Tesla's (TSLA 3.46%) stock is on fire lately as its market cap heads toward $1 trillion, reflecting investors' optimistic expectations of its prospects in its electric vehicle (EV) business and other newer ventures.
However, it is vital to remain realistic. Several of these ventures, such as the robotaxi and Tesla bot, will likely require significant time (and investments) to demonstrate their economic viability.
Thankfully, Tesla has many activities within its "traditional" business that can occupy its attention for years, ensuring the sustainability of its growth engine. Here are two clear avenues to sustain its growth trajectory.
Selling more cars
Tesla is a frontrunner in the electric vehicle market. The company's early entry into the EV space, combined with its innovative technology and compelling product offerings, gives it plenty of edge against the incumbents and new entrants.
Despite its leadership position, Tesla has just touched the tip of the iceberg. The increasing environmental concerns from carbon emissions, favorable government policies, and the maturing of EV technology (resulting in a lower cost of ownership) are some of the significant trends that will sustain the growth of the EV industry. As the rising tide lifts all boats, Tesla will benefit from these tailwinds.
Still, Tesla is trying its best to distance itself from its competitors. One thing is that it is constantly expanding the range of vehicles offered to customers. It already has the Model S, Model 3, Model X, and Model Y range of cars and is bringing in the Cybertruck and Tesla Semi in the near term. Widening the range of vehicles offered helps Tesla reach new market segments, expanding its total addressable market.

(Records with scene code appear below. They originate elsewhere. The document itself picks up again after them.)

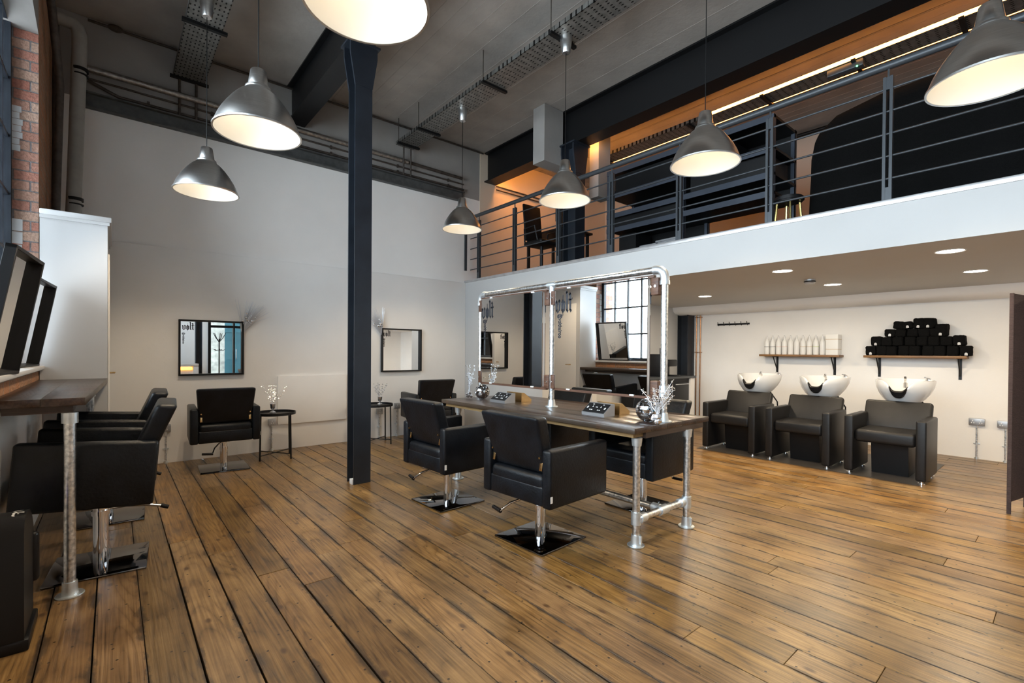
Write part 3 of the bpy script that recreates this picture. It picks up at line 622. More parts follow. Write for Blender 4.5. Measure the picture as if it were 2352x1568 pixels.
YM=YB-DN
wm=wall_mirror((.905,YM,.99),'square black framed mirror on the back wall, left of the tall column','black framed mirrors')
dup(wm,(3.375,YM,.98),0,'square black framed mirror on the back wall, right of the tall column')
sm=wall_mirror((0,0,0),'black framed mirror leaning on the window sill, the farther one','black framed mirrors',w=.60,h=.66,dep=.045,nm='wall_mirror')
sm.location=(-.522,5.06,1.157); sm.rotation_euler=(R(9.5),0,R(85.5))
s2=dup(sm,(-.482,3.63,1.157),None,'large black framed mirror leaning on the window sill at the left edge, the nearer one'); s2.rotation_euler=(R(9.5),0,R(85.5))

# ------------------------------------------------------------------ mirror table
t=thing('mirror_table','long dark stained board table on galvanised pipe legs','table',(3.08,3.03,0)); b=(3.08,3.03,0)
m=MB(b); board_top(m,2.60,3.575,1.84,4.21,.763,.80,5); m.build('tabletop','table',t)
for xa in (2.63,3.36): m=MB(b); m.box((xa,1.87,.733),(xa+.17,4.17,.7625)); m.build('support_board','raw',t)
for q in (((2.74,1.848,.722),(3.50,2.0,.7625)),((2.66,4.03,.722),(3.50,4.18,.7625))): m=MB(b); m.box(*q); m.build('end_batten','tableend',t)
LEGS=((2.69,1.885),(3.28,1.855),(2.69,4.03),(3.28,4.03))
for x_,y_ in LEGS:
    m=MB(b); m.tube([(x_,y_,0),(x_,y_,.727)],.0245,n=24); lg=m.build('leg','galv',t)
    m=MB(b); m.cyl((x_,y_,.005),.058,.010,32,bev=.003); m.cyl((x_,y_,.04),.036,.07,24,r2=.031); m.box((x_-.008,y_-.045,.02),(x_+.008,y_-.025,.075),bev=.003); m.build('floor_flange','cast',lg)
    m=MB(b); m.cyl((x_,y_,.186),.034,.085,24); m.build('tee_fitting','cast',lg)
    m=MB(b); m.cyl((x_,y_,.70),.031,.055,24,r2=.037); m.build('top_socket','cast',lg)
for q in ([(2.69,1.87,.186),(3.28,1.87,.186)],[(2.69,4.03,.186),(3.28,4.03,.186)],[(2.985,1.9,.186),(2.985,4.0,.186)]): m=MB(b); m.tube(q,.0245,n=20); m.build('stretcher','galv',t)
for y_ in (1.87,4.03):
    m=MB(b); m.cyl((2.985,y_,.186),.033,.09,24,axis='x'); m.cyl((2.985,y_+(.05 if y_<3 else -.05),.186),.033,.06,24,axis='y'); m.build('tee_fitting','cast',t)
    for x_,s_ in ((2.69,1),(3.28,-1)): m=MB(b); m.cyl((x_+s_*.045,y_,.186),.033,.06,24,axis='x'); m.build('socket_fitting','cast',t)
# pipe gantry
t=thing('mirror_gantry','galvanised pipe frame standing on the table and holding the framed mirrors','mirror frame',(3.04,3.03,.80)); b=(3.04,3.03,.80); XG=3.04; PY=(1.905,3.045,4.135); ZT=1.902
m=MB(b)
def arc(y0,sg): return [(XG,y0,ZT-.09)]+[(XG,y0+sg*(.06-.06*math.cos(a)),ZT-.06+.06*math.sin(a)) for a in (R(0),R(30),R(60),R(90))]+[(XG,y0+sg*.09,ZT)]
for i,y_ in enumerate(PY):
    u=MB(b); u.tube([(XG,y_,.80),(XG,y_,ZT-(.05 if i!=1 else .02))],.0245,n=24); u.build('upright','galv',t)
m.tube([(XG,PY[0]+.06,ZT),(XG,PY[2]-.06,ZT)],.0245,n=24); m.build('top_rail','galv',t)
for y_,s_ in ((PY[0],1),(PY[2],-1)): m=MB(b); m.tube(arc(y_,s_),.032,n=24); m.cyl((XG,y_,ZT-.10),.036,.03,24); m.build('elbow_fitting','cast',t)
m=MB(b); m.cyl((XG,PY[1],ZT),.032,.10,24,axis='y'); m.cyl((XG,PY[1],ZT-.045),.032,.06,24); m.build('tee_fitting','cast',t)
for y_ in PY: m=MB(b); m.cyl((XG,y_,.8046),.058,.008,32,bev=.002); m.cyl((XG,y_,.835),.037,.06,24,r2=.03); m.build('base_flange','cast',t)
m=MB(b); m.cyl((XG,PY[0],1.02),.033,.08,24); m.build('collar_fitting','cast',t)
def table_mirror(y0,y1,z0,z1,label):
    xc=XG; t=thing('framed_table_mirror',label,'mirror',(xc,(y0+y1)/2,z0),0,'mirrors hung in the pipe frame'); b=(xc,(y0+y1)/2,z0)
    F_=.028
    for a,c in (((xc-.017,y0,z0),(xc+.017,y1,z0+F_)),((xc-.017,y0,z1-.02),(xc+.017,y1,z1))): m=MB(b); m.box(a,c,bev=.002,seg=1); m.build('frame_rail','frame',t)
    g=MB(b); g.box((xc-.0135,y0+.052,z0+.024),(xc+.0135,y1-.01,z1-.014)); g.build('backing_board','plaster2',t)
    for s in (-1,1):
        g=MB(b); g.box((xc+s*.0175-.003,y0+.05,z0+.022),(xc+s*.0175+.003,y1-.008,z1-.012)); og=g.build('mirror_glass','mirror',t)
        xs_=xc+s*.0212; w_=y1-y0
        l=MB(b)
        if s<0: volt(l,(xs_,y1-.02,z1-.212),(0,-.86,0),(0,0,1.3),(-1,0,0),.118); handle_text(l,(xs_,y1-.058,z1-.232),(0,-1,0),(0,0,1),(-1,0,0),.060,.215)
        else: volt(l,(xs_,y0+.04,z1-.215),(0,.8,0),(0,0,1.22),(1,0,0),.118); handle_text(l,(xs_,y0+.07,z1-.25),(0,1,0),(0,0,1),(1,0,0),.056,.225)
        l.build('lettering','text',t)
    for yy,s in ((y0,-1),(y1,1)):
        for zz in (z0+.075,z1-.085):
            k=MB(b); e=.045 if (yy==y0) else .03; ya,yb=sorted((yy-s*.014,yy+s*e)); k.box((xc-.03,ya,zz-.062),(xc+.03,yb,zz+.062),bev=.003); ok=k.build('clamp_block','frame',t)
            q=MB(b); q.cyl((xc-.033,(yy+yy+s*e)/2,zz),.009,.01,12,axis='x',bev=.002); q.build('bolt','chrome',ok)
    for yy in (y0+.18,y1-.18):
        for zz in (z0+.018,z1-.012): m=MB(b); m.box((xc-.026,yy-.02,zz-.006),(xc-.02,yy+.02,zz+.006),bev=.001); m.build('glass_clip','whitep',t)
table_mirror(1.985,3.005,.955,1.866,'framed mirror on the right half of the pipe frame, reflecting the window')
table_mirror(3.105,4.105,.95,1.868,'framed mirror on the left half of the pipe frame, reflecting the steel column')
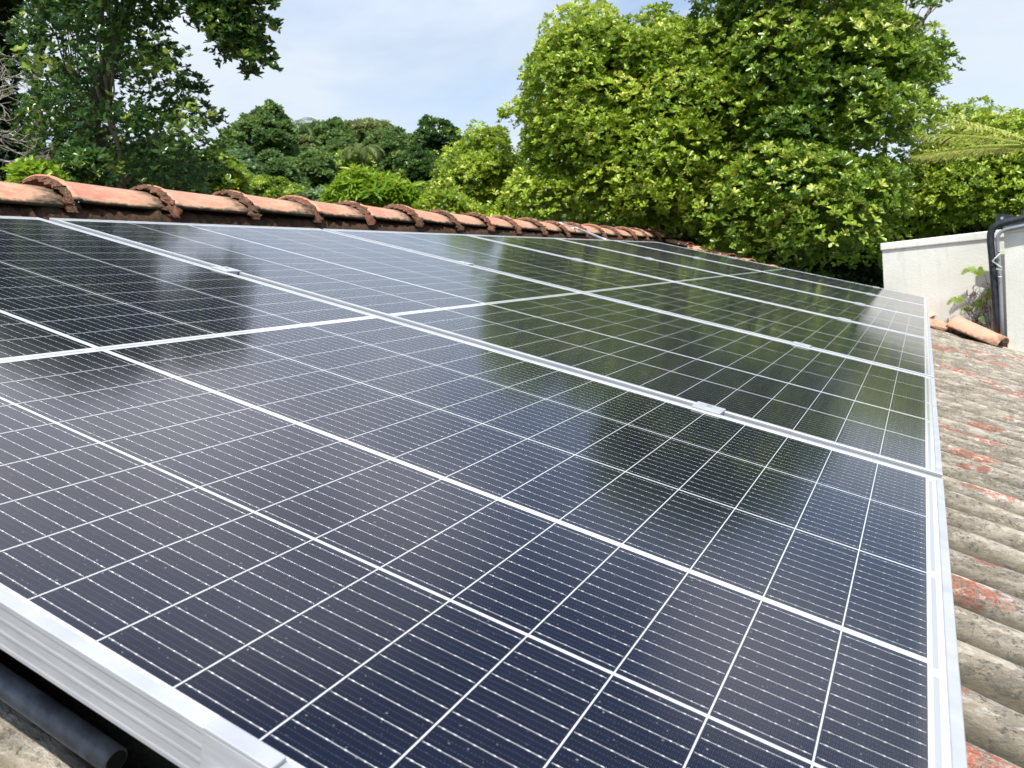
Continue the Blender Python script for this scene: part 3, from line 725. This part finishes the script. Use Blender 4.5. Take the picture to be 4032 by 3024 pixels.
LF = dict(
    bright=mat_leaf('bright_green_leaf', (.13, .23, .018), (.36, .50, .040), (.58, .66, .13), trans=.28, rough=.36),
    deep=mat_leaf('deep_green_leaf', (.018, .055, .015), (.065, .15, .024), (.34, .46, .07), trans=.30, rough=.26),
    mid=mat_leaf('mid_green_leaf', (.06, .14, .016), (.27, .41, .036), (.56, .64, .13), trans=.26, rough=.30),
    far=mat_leaf('far_green_leaf', (.070, .145, .035), (.125, .23, .050), (.21, .30, .07), trans=.3, rough=.6),
    olive=mat_leaf('olive_green_leaf', (.12, .18, .05), (.19, .25, .07), (.28, .32, .12), trans=.3, rough=.6),
    pale=mat_leaf('pale_feathery_leaf', (.09, .18, .07), (.17, .29, .11), (.30, .40, .18), trans=.32, rough=.45),
    lime=mat_leaf('lime_leaf', (.14, .28, .012), (.24, .40, .02), (.38, .50, .05), trans=.4),
    frond=mat_leaf('palm_leaflet', (.40, .50, .10), (.55, .60, .16), (.70, .58, .18), trans=.4),
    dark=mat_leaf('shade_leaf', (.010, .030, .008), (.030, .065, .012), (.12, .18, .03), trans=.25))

# big bright tree (centre right)
tree('broadleaf_tree', 'big bright green tree with dense leaf rosettes, left half of the large trees at right', 'tree', 'large trees beyond the roof',
     [(2120, 940), (2010, 760), (2060, 600), (1990, 440), (2050, 360), (2080, 250), (2170, 150), (2210, 80), (2330, 35), (2400, 90), (2470, 95), (2540, 30), (2680, 20), (2740, 110), (2900, 130), (3120, 260), (3200, 420), (3160, 620), (3220, 800), (3100, 1010), (2600, 1000)],
     12.2, 2.5, 205, .56, 160, .072, .50, 7, LF['bright'], 1, trunk=(2560, 1000), tr_r=.17, nlimb=12, front=.72, minr=.72, holes=[(2735, 60, 95, 80), (2430, 60, 50, 70), (2180, 700, 40, 50)])
tree('broadleaf_tree', 'taller dark green tree with lit tips, cut off by the top of the view', 'tree', 'large trees beyond the roof',
     [(2800, 1080), (2760, 800), (2900, 400), (2800, 130), (2720, -60), (2780, -260), (3000, -400), (3300, -380), (3550, -200), (3740, 0), (3590, 80), (3560, 165), (3700, 130), (3770, 220), (3700, 290), (3720, 350), (3640, 430), (3640, 520), (3560, 800), (3420, 1150)],
     11.5, 2.4, 190, .54, 130, .078, .48, 7, LF['mid'], 2, trunk=(2900, 1020), holes=[(2960, 350, 60, 45), (3560, 600, 70, 50), (2960, 780, 70, 45), (3260, 420, 45, 60)], tr_r=.17, nlimb=14, front=.65, minr=.72)
tree('broadleaf_tree', 'lower bright green tree behind the palm frond at the right border', 'tree', 'large trees beyond the roof',
     [(3560, 960), (3560, 700), (3660, 430), (3740, 405), (3830, 420), (3930, 420), (3960, 460), (4150, 460), (4400, 600), (4400, 960), (4100, 1000)],
     13.0, 1.7, 90, .54, 135, .074, .46, 7, LF['bright'], 3, trunk=(4000, 960), tr_r=.12, nlimb=8)
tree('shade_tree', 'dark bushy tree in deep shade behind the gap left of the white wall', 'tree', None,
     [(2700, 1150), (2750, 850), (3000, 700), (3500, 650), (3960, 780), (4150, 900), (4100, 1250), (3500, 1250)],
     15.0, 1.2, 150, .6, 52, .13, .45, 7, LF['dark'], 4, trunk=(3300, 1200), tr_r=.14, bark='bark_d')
# middle trees
tree('round_tree', 'rounded yellow green tree left of the big bright tree', 'tree', None,
     [(1640, 900), (1660, 770), (1740, 660), (1790, 560), (1860, 500), (1930, 490), (2010, 540), (2060, 600), (2110, 700), (2200, 900)],
     13.5, 1.3, 110, .40, 84, .070, .44, 7, LF['bright'], 5, trunk=(1900, 900), tr_r=.10)
tree('mango_bush', 'lime green bush with long drooping leaves just above the ridge', 'bush', None,
     [(1290, 850), (1300, 760), (1370, 690), (1420, 680), (1510, 705), (1600, 730), (1680, 800), (1700, 860)],
     11.0, .6, 42, .26, 34, .17, .22, 8, LF['lime'], 6, trunk=(1480, 860), tr_r=.04, shape='lance', droop=.5, nlimb=6)
tree('leafy_shrub', 'yellow green shrub tips between the drooping bush and the big tree', 'bush', None,
     [(1620, 880), (1660, 790), (1760, 770), (1900, 830), (2080, 860), (2080, 930)],
     10.5, .4, 34, .24, 34, .10, .40, 7, LF['bright'], 7, trunk=(1850, 900), tr_r=.03, nlimb=5)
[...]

Besides, Tesla is on a global price reduction campaign to grow sales volume and increase market share. The idea is simple. Using its high operating margin as a weapon, the company can reduce its selling price to make its car more affordable. As affordability grows, more consumers -- especially those who historically avoided Tesla due to its high price tag -- may now be able to afford a Tesla.
Tesla aims to sell 20 million electric cars by 2030. Comparatively, it delivered just 1.3 million vehicles in 2022, suggesting a considerable growth runway ahead.
Making money from services
While selling cars is the obvious way to grow, Tesla has another less obvious but equally lucrative growth opportunity -- which is to make money from services.
As a start, Tesla operates a network of nearly 5,000 supercharger stations and more than 45,000 connectors, providing high-speed charging for Tesla vehicles. This business will naturally grow with a growing number of Tesla vehicles on the road.
But that's just one part of the story. Tesla has already opened some of its charging stations to non-Tesla branded cars, with more expected soon. Non-Tesla car owners must pay more per charge or sign up for a monthly subscription to gain the low price that Tesla owners enjoy. Either way, Tesla will be a significant winner.
Besides, Tesla owners will spend money on various services, including connectivity, in-car entertainment, software updates, security and safety features, etc. For example, customers can now videoconference on their touchscreen via Zoom Video Communications, stream videos from the car interior camera, and even play games in the Steam library. You can count on more of these in-car features in the future, especially as Tesla continues to improve its autonomous driving capabilities. Ultimately, these new services will open up unique monetization opportunities for the company.
In 2022, Tesla's automotive service revenue grew by 60% to $6.1 billion, accounting for around 8% of Tesla's total automotive revenue. Comparatively, car sales revenue increased by "just" 52%. There is a good chance for the service revenue to sustain its high growth rate and expand its share of the pie in the next five years.
In short, Tesla is well-positioned to grow in the next few years, just by selling more cars and services.